If plaintiff Mark Janus, an Illinois child care specialist, prevails, it could cost government-employee unions $110 million a year in New York state alone, according to a new Empire Center report.

Four decades ago, the Supreme Court upheld the right of unions to charge compulsory “agency fees.” It was on the verge of overturning that ruling in 2015 when Justice Antonin Scalia died and the remaining justices deadlocked.

Now the Janus case brings a very real possibility that the high court, with Justice Neil Gorsuch aboard, will reverse the ’77 decision.

As the Empire Center’s Ken Girardin notes in the report, agency fees — part of the $862 million New York’s public unions collect each year — contribute greatly to the unions’ outsized political power.

Influence that has landed them lavish retirement and other benefits that are slowly bankrupting the state and city.

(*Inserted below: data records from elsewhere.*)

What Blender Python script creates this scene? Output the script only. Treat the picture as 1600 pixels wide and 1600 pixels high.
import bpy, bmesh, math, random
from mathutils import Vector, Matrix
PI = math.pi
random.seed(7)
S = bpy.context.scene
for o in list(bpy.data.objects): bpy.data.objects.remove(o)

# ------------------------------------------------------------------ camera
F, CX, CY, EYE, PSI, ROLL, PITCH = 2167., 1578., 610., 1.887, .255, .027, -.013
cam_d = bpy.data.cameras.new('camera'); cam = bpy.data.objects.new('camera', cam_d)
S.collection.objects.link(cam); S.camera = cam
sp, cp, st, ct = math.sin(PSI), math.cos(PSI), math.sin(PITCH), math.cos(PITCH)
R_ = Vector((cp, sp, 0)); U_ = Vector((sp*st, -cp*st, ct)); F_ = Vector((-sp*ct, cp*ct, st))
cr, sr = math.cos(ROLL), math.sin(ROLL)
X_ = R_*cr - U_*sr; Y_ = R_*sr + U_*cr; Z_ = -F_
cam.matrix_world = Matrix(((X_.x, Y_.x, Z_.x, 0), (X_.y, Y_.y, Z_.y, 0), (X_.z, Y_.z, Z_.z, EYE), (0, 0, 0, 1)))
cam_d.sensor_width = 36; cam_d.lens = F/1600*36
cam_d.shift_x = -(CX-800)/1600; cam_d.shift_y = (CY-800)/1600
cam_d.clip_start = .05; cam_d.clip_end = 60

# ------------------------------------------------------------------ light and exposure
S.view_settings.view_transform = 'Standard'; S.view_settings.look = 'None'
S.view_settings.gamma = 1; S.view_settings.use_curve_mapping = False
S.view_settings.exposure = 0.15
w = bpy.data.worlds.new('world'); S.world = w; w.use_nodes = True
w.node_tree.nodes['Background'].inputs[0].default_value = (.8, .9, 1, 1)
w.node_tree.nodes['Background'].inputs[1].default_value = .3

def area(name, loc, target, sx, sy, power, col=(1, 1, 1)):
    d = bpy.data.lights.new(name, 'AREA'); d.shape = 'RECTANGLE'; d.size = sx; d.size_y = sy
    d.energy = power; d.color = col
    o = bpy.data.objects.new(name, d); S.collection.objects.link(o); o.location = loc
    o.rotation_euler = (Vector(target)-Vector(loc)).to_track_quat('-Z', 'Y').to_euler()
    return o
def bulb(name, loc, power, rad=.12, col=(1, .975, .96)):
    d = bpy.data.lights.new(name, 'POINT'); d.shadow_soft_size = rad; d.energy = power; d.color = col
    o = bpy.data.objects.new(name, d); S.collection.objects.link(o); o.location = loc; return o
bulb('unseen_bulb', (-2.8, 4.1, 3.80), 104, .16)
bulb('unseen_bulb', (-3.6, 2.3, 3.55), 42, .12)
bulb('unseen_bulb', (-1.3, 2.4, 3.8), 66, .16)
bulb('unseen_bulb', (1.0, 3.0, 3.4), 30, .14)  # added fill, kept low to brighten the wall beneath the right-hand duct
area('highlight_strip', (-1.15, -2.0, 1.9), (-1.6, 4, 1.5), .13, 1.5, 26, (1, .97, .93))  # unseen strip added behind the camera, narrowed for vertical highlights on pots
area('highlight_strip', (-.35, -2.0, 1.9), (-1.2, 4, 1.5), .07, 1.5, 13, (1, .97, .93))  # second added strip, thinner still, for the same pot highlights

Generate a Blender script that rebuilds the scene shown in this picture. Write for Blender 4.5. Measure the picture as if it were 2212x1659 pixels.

Serious First Amendment questions are in play, Girardin notes: New York public employees, unlike unionized private-sector workers, “don’t have access to information on how their union dues and fees are spent.”

Besides, should workers who don’t want to join a union be forced to pay one anyway as a condition of keeping their jobs?

Fifteen of every 100 New York jobs are with state or local government, and union contracts cover 73 percent of those public jobs, double the national average.

Clearly, the unions are worried: They’re lobbying Albany for laws to protect agency fees, and Gov. Cuomo has signaled support for the drive.

Someone should tell the gov that if the Supreme Court strikes this long-overdue blow for freedom in the workplace, it will boost New York’s competitive economic position.